2) Guillermo del Toro: Frankenstein

Ik las zo’n domme bespreking over deze film. Ik zal niet zeggen van wie, want dat vind ik lullig voor Francisco van Jole, maar die was dus eerst het boek gaan lezen en vond dat veel beter. Bovendien heeft Guillermo del Toro er een christelijke boodschap in gestopt en dat deugt volgens hem ook niet.
Frankenstein is zoveel meer dan het boek van Mary Shelley. Ik nam eigenlijk altijd aan dat iedereen bij de naam denkt aan de films uit de jaren 30, met Boris Karloff als het monster. Sindsdien zijn er meer films, strips, kunstwerken, theaterstukken en wat niet al gemaakt en heeft zo’n beetje elk mens zijn eigen versie van Frankenstein in zijn hoofd zitten, waar die ook zijn eigen betekenis aan geeft.
Zo ook Guillermo del Toro. Zijn film is eigenlijk een ode aan alle Frankensteins die er bestaan en verder een feest voor geeks als ik. Ik zag verwijzingen naar James Whale (die de jaren-30-films regisseerde), aan illustrator Bernie Wrightson (heb ik een keer Indonesisch mee gegeten!) en nog veel meer. Zelfs de parodie van Mel Brooks zag ik gerefereerd. De film zit vol dubbele bodems en betekenis en het ziet er allemaal waanzinnig mooi uit.

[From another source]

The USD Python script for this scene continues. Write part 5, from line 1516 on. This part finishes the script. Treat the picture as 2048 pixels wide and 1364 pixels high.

Bovendien is het een film over hartstocht, obessie, waanzin, haat en ja, uiteindelijk ook over genade en vergeving. De film is beter dan het boek. Niks ten nadele van Mary Shelley, die schreef op 19-jarige leeftijd een rete-slim verhaal, maar wel vol romantische tropes en vooroordelen die je ook vindt in het 80 jaar eerder geschreven Candide van Voltaire.
1) Akiko Oku: She Taught Me Serendipity

Akiko Oku’s films spreken me enorm aan. Ze zijn humanistisch met een vleugje wreedheid en een flinke scheut grilligheid. Ze gaan altijd over de liefde, maar Oku vermijdt romantische clichés. Ze gaan over echte mensen, al zijn ze ook altijd wel een tikje bevreemdend. Maar misschien is het dat juist, dat Oku’s films zo echt maakt.
She Taught Me Serendipity is haar beste film tot nu toe. Ik zag ‘m twee keer op het Camera Japan-festival, de tweede keer omdat ik wilde dat Hassnae ‘m ook zag. Mijn favoriete filmscène van het jaar zit er in, die waar twee eikels doorheen zaten te kakelen omdat ze vonden dat er sprake was van ‘stalking’.
Tja, het gaat dus over echte mensen die soms dingen doen die jij stom vindt. Ik vind de scène ontroerend en Hassnae is het me eens. De hele film, over een onzekere jongeman die verliefd wordt op een mooie, sympathieke studiegenoot en geen acht slaat op het geflirt van zijn extroverte collega in het badhuis waar hij werkt, is ontroerend en soms een beetje gênant. Ik herken mijn jongere zelf wel een beetje in die jongen.
Oku houdt van haar personages, maar ze spaart ze niet. De film is licht van toon maar af en toe ook best zwaar en aangrijpend. Mensen zijn soms gemeen tegen elkaar, maar daarna weer heel sympathiek. Ze geven elkaar ook troost en steun, ze markeren hun eigen territorium, maar zijn ook constant op zoek naar wat ze gemeenschappelijk hebben.
Het is de enige film waar ik dit jaar een brok van in mijn keel kreeg en daarom is het wat mij betreft de film van het jaar.